Reproduce each line of the listing exactly.

— START OF Supplied records —

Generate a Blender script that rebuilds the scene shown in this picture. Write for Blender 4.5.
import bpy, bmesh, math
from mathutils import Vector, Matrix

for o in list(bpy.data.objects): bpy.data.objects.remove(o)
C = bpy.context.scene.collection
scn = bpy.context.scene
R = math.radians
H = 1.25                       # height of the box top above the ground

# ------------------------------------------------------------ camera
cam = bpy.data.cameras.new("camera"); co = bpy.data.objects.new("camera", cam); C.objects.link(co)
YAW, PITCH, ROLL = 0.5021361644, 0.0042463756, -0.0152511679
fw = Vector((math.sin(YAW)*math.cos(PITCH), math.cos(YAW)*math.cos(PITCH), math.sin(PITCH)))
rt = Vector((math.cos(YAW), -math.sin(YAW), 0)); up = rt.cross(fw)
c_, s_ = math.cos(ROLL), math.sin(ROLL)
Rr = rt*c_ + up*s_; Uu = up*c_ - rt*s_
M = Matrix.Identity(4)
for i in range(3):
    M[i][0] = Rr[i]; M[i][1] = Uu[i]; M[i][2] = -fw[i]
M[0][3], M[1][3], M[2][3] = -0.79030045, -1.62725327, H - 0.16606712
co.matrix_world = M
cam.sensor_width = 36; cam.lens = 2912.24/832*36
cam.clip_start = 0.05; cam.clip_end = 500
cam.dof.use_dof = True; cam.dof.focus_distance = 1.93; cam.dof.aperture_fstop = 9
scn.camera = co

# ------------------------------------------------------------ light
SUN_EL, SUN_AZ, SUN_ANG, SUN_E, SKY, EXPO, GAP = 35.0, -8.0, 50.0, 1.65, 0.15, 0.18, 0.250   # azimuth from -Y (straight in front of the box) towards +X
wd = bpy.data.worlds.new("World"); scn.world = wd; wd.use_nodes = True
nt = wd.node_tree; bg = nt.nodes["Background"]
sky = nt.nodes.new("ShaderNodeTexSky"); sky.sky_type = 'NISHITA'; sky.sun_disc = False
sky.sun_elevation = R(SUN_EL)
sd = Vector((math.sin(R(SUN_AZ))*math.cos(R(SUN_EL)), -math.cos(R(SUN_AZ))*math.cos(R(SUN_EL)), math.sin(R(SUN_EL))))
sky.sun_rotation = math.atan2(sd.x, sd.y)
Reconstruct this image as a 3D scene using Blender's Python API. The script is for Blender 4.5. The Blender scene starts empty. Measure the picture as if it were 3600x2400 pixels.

— END OF Supplied records —

» **Result**
Generate a Blender script that rebuilds the scene shown in this picture. Write for Blender 4.5.
import bpy, bmesh, math
from mathutils import Vector, Matrix

for o in list(bpy.data.objects): bpy.data.objects.remove(o)
C = bpy.context.scene.collection
scn = bpy.context.scene
R = math.radians
H = 1.25                       # height of the box top above the ground

# ------------------------------------------------------------ camera
cam = bpy.data.cameras.new("camera"); co = bpy.data.objects.new("camera", cam); C.objects.link(co)
YAW, PITCH, ROLL = 0.5021361644, 0.0042463756, -0.0152511679
fw = Vector((math.sin(YAW)*math.cos(PITCH), math.cos(YAW)*math.cos(PITCH), math.sin(PITCH)))
rt = Vector((math.cos(YAW), -math.sin(YAW), 0)); up = rt.cross(fw)
c_, s_ = math.cos(ROLL), math.sin(ROLL)
Rr = rt*c_ + up*s_; Uu = up*c_ - rt*s_
M = Matrix.Identity(4)
for i in range(3):
    M[i][0] = Rr[i]; M[i][1] = Uu[i]; M[i][2] = -fw[i]
M[0][3], M[1][3], M[2][3] = -0.79030045, -1.62725327, H - 0.16606712
co.matrix_world = M
cam.sensor_width = 36; cam.lens = 2912.24/832*36
cam.clip_start = 0.05; cam.clip_end = 500
cam.dof.use_dof = True; cam.dof.focus_distance = 1.93; cam.dof.aperture_fstop = 9
scn.camera = co

# ------------------------------------------------------------ light
SUN_EL, SUN_AZ, SUN_ANG, SUN_E, SKY, EXPO, GAP = 35.0, -8.0, 50.0, 1.65, 0.15, 0.18, 0.250   # azimuth from -Y (straight in front of the box) towards +X
wd = bpy.data.worlds.new("World"); scn.world = wd; wd.use_nodes = True
nt = wd.node_tree; bg = nt.nodes["Background"]
sky = nt.nodes.new("ShaderNodeTexSky"); sky.sky_type = 'NISHITA'; sky.sun_disc = False
sky.sun_elevation = R(SUN_EL)
sd = Vector((math.sin(R(SUN_AZ))*math.cos(R(SUN_EL)), -math.cos(R(SUN_AZ))*math.cos(R(SUN_EL)), math.sin(R(SUN_EL))))
sky.sun_rotation = math.atan2(sd.x, sd.y)
Reconstruct this image as a 3D scene using Blender's Python API. The script is for Blender 4.5. The Blender scene starts empty. Measure the picture as if it were 3600x2400 pixels.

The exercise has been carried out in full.